虚空 そうだね。デンデンムシが相手と受けと攻めを同時にするとか・・・仮に相手がいなかったら自分自身と交尾できるとか・・・

諷虹 弁慶のまわりを牛若丸、牛若丸のまわりを弁慶、どっちもいえますもんね。

虚空 そういう関係が「咲」のペア同士っていうのにも感じるわけだよ

諷虹 百合カップル

虚空 そう。それをね、単に百合カップルで片付けちゃうと深いものは何もでてこないけどさ、

諷虹 それがゆうべの話だとすれば、自分のテリトリーと相手のテリトリーとの関連・・・分母分子のひっくりかえり。
それが現実の場面の中で、どっちが優勢に現れてくるのか、というところですよね。

コバルト そうすると変わったことには気が付けない、っていうことにもなるわけですよね。

虚空 それを聞いてステルスモモを思い出したんだけど(咲 のキャラ 周囲に対して自分を見えない存在にする特殊能力を持つ)・・・見えないけれど質量を持った存在じゃない。
そういうモモとのペア・・・つまりね、見える存在同士のペアだけじゃなくて、見えない相手とペアを組んだ相互作用っていうのもあるんだろうね、って。
そうするとね、もっと拡大して考えればね、そういうステルス能力を持っていない人間であっても、そういう仲間が自分にはついていると、本気で思っている、信じている・・・それが大きな力になる・・・・それは日常の中でも普通にあることだけどさ。

諷虹 アニメの「咲」で執事の登場のしかたがいつも面白いと思って・・・。
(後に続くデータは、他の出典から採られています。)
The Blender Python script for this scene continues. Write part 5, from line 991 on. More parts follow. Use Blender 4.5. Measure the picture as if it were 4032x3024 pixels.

呼ぶとパッといる。何もない空間からパッとでてくる感じですよね。

虚空 それこそ普段は波の状態でどこにいるのか分からないのが、呼ばれた瞬間に粒子化して実体がみえるようになるんだよ。

諷虹 忍者ってそうですもんね。忍びの感覚

コバルト いるけどいない、いないけどいる。

諷虹 (NHKの)量子論の番組でも忍者に例えていましたけど・・・あれ、上手いなって。

虚空 モヤモヤ状態と粒子状態。
でもあのうさ耳の子(天江衣)はモヤモヤ状態がないと思っているわけじゃない。

諷虹 そこにいなければいない。
衣って自分が重力を発しているということを悩んでいたら、咲というもっと重力の強い子に出会えたことで重力から解き放たれたという感覚じゃないですか。その(特別な)重力を持っているからということでみんなが嫌っていた・・・敬遠されていたのが、さらに重力の強い咲が現れたことで自分は重力から脱出できた

虚空 化け物が二人・・・

諷虹 やっぱり量子論と相性はいいですね。

(お時間のコール)

コバルト いやー、すごいなー。まさか話がここまで来るとは。

虚空 先週の量子論の話が、咲をきっかけにしてこんな風にどんどん広がっていくとはね・・・。